If that weren't enough, recently AT&T has twice demonstrated why it's high on the list of premier vendors with whom enterprise customers would rather not do business.

First, as of May 1, AT&T increased the Property Tax Allotment surcharge it adds to most bills from 3.17% to 4.05%. As TechCaliber Consulting's (TC2's) David Rohde recently pointed out, the PTA has doubled in the last 3-1/2 years. That has nothing to do with AT&T's property taxes (which certainly haven't doubled) and everything to do with the desire to get more money from customers--including those who negotiated for fixed rates.

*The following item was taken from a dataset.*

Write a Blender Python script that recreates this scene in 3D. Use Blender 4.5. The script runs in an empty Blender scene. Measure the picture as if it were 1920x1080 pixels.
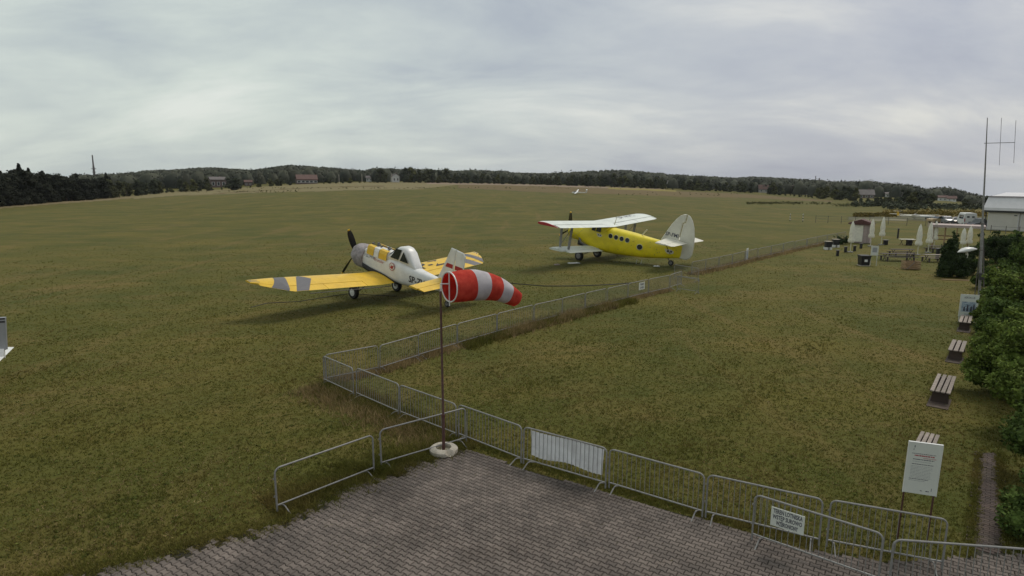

Second, on April 17, AT&T filed with the FCC an application to discontinue all Frame Relay and ATM services. The company would not accept new customers for the services after May 31, 2012; would allow existing customers to take these services only on a month-to-month basis (presumably at the much higher rates that characterize month-to-month services) after their current contracts expire; and would discontinue them entirely on April 30, 2016.

In fairness to AT&T, FR and ATM are ripe for retirement, and four years is adequate notice. But the month-to-month pricing is a spiteful kick in the pants to loyal, long-term customers. Equally significant, AT&T's announcement stands in stark contrast to what it demands of customers executing multi-year agreements. They have always had to commit to spend millions of dollars a year in return for discounts, but in recent years they have also been forced to agree to spend those millions on specific services/circuits that the customer can discontinue only upon the payment of huge financial penalties. You can pull a circuit any time, but if you do you'll owe AT&T more than you would have owed had you kept it in place for the term of the agreement. AT&T's willingness to demand terms that it won't accept when the shoe is on the other foot speaks volumes about its arrogance.

So what's a customer to do? In the case of the PTA, you include the cost when you evaluate service bids, and if it makes AT&T more expensive you negotiate reductions--in the base prices if not the PTA itself. In the case of FR and ATM you leave before you have to or the pricing escalates. Think of it as a chance to rebid without an incumbent advantage, and take your business elsewhere if AT&T doesn't give you the best offer on the replacement service--in all likelihood MPLS.